His words: “Today, there are judges and magistrates living in rented apartments, there are also others or those without personal/ official car as a result of which they are compelled to use public transport. Imagine the case of a chief magistrate who wanted to board a public transport, a passenger in the same vehicle told him “sorry my Lord, I have paid your transport fare”. However, it turned out that the generous passenger was in fact standing trial before him. The embarrassment could have been avoided if the Judge had his personal car”.

A judge was living in a rented house

He added: “Imagine another case where a judge was living in a rented house owned by an absentee Landlord. A case came before him where his absentee landlord was charged with a criminal matter. In the course of proceeding, he found out that the person charged was infact his Landlord. He could have been saved the embarrassment if he was living in a government quarters.
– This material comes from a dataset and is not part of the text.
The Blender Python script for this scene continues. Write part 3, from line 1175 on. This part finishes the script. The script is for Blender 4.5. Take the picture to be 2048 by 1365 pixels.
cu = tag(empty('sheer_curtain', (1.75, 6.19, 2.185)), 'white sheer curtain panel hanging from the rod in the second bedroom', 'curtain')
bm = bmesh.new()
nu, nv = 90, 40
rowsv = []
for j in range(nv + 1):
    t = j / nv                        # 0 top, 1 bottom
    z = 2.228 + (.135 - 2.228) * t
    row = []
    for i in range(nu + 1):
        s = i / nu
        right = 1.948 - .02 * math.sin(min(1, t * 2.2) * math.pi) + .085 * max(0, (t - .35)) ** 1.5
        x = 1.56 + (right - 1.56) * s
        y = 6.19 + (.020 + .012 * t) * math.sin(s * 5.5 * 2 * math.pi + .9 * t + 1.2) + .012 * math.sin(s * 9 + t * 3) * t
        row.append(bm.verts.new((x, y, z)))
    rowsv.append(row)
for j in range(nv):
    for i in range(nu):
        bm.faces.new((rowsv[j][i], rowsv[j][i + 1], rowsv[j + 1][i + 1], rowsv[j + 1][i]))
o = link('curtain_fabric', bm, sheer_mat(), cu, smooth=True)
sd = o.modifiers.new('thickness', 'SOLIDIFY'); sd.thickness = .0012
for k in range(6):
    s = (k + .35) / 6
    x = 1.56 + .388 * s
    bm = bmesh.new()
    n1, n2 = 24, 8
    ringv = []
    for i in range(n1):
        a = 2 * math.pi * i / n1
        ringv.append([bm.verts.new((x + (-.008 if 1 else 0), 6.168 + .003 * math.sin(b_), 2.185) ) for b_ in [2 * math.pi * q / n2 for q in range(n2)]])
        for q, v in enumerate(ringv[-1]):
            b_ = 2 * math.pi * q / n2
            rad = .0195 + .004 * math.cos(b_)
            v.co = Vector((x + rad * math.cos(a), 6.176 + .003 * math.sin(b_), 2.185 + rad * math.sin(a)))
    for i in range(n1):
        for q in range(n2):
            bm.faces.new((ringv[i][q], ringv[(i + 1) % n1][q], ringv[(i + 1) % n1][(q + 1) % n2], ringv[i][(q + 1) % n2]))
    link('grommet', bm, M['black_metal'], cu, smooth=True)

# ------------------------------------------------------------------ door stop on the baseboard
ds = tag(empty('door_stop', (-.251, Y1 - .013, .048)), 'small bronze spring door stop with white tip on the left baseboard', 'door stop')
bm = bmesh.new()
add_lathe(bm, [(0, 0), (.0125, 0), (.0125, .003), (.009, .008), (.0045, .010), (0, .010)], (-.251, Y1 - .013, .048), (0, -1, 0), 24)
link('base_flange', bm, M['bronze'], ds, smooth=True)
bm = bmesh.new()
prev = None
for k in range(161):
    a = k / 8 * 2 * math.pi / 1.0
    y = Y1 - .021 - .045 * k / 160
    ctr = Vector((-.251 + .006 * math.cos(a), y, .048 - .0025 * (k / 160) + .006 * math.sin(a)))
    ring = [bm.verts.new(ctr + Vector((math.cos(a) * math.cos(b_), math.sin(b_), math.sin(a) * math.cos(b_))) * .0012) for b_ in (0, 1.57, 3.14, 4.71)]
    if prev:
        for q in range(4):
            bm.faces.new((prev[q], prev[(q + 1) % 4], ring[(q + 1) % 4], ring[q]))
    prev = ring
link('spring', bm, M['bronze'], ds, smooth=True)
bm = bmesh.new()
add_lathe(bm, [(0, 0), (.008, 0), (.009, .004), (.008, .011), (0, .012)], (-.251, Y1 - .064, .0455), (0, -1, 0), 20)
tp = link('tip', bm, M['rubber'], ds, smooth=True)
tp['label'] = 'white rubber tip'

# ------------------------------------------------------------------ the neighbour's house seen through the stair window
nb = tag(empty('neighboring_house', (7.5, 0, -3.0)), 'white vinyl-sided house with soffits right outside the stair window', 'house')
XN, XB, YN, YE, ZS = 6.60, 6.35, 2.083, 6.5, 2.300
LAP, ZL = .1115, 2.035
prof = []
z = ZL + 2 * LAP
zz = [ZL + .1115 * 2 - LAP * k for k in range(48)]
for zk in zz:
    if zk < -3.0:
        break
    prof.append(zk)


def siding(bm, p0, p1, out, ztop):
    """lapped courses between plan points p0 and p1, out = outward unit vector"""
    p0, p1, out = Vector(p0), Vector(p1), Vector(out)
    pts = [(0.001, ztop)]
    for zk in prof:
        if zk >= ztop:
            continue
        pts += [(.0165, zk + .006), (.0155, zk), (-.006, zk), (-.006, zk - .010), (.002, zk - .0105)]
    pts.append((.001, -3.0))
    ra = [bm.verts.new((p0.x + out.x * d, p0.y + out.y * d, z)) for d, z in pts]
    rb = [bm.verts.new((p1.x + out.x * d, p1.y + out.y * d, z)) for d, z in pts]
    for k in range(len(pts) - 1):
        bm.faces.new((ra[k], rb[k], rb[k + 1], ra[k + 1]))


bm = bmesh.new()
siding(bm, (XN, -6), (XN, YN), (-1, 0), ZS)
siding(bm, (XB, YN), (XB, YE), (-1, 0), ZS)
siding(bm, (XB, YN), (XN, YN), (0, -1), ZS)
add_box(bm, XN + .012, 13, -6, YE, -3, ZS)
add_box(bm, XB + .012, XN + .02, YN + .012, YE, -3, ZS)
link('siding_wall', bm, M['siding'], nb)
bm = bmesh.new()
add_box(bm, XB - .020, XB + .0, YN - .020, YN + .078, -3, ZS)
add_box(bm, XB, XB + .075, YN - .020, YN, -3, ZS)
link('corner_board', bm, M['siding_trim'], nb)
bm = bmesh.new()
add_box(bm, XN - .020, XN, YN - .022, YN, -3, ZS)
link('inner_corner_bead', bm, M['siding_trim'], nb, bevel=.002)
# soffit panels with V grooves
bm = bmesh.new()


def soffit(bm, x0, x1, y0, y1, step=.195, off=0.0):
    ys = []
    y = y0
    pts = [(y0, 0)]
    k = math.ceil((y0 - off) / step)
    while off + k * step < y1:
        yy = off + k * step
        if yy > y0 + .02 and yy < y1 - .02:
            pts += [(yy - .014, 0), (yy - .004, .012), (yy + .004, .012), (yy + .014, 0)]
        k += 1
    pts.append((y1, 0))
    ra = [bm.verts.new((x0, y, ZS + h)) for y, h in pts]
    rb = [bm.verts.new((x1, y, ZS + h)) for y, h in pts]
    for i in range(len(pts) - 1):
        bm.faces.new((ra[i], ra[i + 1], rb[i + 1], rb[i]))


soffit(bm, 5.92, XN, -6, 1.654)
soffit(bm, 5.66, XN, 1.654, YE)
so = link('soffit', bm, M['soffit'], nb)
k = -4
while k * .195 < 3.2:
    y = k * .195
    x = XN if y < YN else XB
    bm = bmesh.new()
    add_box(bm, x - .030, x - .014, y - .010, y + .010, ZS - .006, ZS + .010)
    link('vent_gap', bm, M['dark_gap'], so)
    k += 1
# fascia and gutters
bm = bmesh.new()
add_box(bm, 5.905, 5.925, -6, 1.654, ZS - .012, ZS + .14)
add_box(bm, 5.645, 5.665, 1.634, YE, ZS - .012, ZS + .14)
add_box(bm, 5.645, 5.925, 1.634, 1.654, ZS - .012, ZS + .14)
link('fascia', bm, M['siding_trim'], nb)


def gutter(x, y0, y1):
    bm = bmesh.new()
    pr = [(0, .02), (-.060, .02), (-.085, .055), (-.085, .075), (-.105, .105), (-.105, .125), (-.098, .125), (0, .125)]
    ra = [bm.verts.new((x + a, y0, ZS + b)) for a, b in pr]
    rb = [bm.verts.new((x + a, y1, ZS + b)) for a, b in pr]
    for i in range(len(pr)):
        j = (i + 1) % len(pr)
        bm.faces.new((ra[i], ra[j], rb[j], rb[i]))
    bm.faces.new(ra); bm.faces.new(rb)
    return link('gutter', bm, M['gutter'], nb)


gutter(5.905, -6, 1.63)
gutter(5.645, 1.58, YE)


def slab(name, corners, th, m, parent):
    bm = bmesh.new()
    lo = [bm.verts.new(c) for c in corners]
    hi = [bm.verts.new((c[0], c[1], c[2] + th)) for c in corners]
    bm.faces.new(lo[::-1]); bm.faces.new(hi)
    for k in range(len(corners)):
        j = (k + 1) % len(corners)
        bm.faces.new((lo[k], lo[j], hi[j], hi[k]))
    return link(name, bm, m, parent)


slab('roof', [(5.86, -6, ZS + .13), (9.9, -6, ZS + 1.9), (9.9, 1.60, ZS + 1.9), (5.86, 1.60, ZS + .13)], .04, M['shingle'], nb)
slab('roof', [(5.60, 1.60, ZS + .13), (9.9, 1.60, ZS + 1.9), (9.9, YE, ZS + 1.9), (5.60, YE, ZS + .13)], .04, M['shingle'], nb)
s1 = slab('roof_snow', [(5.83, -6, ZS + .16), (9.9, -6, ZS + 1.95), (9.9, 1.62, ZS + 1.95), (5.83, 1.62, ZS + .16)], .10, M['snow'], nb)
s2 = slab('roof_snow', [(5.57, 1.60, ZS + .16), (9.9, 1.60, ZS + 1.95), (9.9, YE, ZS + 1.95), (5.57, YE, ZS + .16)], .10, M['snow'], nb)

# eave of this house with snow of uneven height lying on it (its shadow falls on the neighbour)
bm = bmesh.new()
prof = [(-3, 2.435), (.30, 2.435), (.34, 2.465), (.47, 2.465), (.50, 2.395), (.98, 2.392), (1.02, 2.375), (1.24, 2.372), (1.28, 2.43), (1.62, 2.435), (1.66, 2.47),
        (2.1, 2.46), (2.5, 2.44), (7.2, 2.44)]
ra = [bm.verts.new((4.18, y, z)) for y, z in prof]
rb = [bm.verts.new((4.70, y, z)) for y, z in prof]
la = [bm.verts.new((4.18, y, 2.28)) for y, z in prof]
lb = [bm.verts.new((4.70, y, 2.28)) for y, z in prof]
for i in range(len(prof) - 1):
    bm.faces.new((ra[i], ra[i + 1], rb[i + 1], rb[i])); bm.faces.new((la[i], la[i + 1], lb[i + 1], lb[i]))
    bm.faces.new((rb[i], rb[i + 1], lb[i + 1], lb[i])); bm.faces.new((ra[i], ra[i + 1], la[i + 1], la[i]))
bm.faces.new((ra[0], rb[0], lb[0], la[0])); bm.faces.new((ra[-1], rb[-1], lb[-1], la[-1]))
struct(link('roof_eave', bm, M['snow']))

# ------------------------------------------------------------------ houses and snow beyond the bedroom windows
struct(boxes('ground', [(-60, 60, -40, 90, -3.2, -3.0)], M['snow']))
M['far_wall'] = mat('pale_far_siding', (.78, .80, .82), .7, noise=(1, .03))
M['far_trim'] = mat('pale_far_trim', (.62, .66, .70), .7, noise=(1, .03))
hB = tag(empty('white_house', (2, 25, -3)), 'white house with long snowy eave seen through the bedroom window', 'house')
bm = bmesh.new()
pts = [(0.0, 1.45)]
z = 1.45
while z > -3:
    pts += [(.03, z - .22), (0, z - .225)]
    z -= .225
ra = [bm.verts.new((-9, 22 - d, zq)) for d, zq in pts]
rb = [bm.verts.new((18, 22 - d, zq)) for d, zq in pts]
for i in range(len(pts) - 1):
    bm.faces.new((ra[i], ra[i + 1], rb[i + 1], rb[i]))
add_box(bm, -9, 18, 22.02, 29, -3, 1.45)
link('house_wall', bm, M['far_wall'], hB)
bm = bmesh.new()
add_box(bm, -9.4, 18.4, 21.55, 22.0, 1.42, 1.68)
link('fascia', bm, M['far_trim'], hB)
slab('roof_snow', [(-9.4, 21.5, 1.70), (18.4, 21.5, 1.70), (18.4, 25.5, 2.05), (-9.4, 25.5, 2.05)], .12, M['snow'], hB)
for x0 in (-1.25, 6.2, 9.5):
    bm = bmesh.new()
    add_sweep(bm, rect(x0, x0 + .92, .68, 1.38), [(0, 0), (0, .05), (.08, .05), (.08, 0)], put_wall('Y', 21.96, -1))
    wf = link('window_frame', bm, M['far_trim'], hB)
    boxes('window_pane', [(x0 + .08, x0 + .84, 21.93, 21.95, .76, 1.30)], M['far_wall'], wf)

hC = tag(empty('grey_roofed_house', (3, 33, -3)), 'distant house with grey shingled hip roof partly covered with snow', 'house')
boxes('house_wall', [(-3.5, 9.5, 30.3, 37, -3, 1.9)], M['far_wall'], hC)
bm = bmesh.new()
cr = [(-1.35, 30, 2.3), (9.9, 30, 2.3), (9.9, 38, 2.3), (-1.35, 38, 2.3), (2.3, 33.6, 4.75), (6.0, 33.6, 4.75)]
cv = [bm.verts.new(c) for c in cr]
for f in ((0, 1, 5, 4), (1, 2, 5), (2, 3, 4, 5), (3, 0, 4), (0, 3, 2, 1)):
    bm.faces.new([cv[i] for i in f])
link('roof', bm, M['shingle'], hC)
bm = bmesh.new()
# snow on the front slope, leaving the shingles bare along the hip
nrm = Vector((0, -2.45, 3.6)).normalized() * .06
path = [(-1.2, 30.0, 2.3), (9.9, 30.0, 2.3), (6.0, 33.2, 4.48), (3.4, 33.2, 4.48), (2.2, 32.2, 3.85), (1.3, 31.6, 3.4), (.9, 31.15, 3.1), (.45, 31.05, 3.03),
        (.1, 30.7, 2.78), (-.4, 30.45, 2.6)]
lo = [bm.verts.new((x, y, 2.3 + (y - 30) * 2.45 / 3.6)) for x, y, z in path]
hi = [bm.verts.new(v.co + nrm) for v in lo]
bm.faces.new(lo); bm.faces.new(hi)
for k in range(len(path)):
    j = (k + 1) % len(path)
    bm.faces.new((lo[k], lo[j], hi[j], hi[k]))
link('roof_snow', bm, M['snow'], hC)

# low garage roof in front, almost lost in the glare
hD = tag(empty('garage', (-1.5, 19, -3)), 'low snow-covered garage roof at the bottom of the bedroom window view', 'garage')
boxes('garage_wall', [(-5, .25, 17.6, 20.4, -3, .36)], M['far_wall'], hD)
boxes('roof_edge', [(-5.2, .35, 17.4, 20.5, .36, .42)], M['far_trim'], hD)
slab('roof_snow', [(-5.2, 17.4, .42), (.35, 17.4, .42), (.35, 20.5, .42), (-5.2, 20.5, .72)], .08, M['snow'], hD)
“Again salary wise, the total emolument of Judges of Supreme Court in Nigeria is N10,899,284.00 while that of his counterpart in England is £257,121 which is equivalent to N128,560,500. That translates to the fact that the Nigerian Supreme Court Justice earns less than 10% of what his counterpart in England earns”.

It  is without any iota of doubt reasonable to say that no one is safe in a state where all powers are fused into one arm of government or where an arm of government is so much empowered to deal with another arm of government without recourse to the rule of law. This type of system  will breed tyranny and destroy the fabrics of democracy.

And so not until the tenets of separation of powers as entrenched in the 1999 constitution of the Federal Republic of Nigeria(as amended) are tenaciously and religiously obeyed, followed and complied with, the dividends of democracy will continue to elude many Nigerians.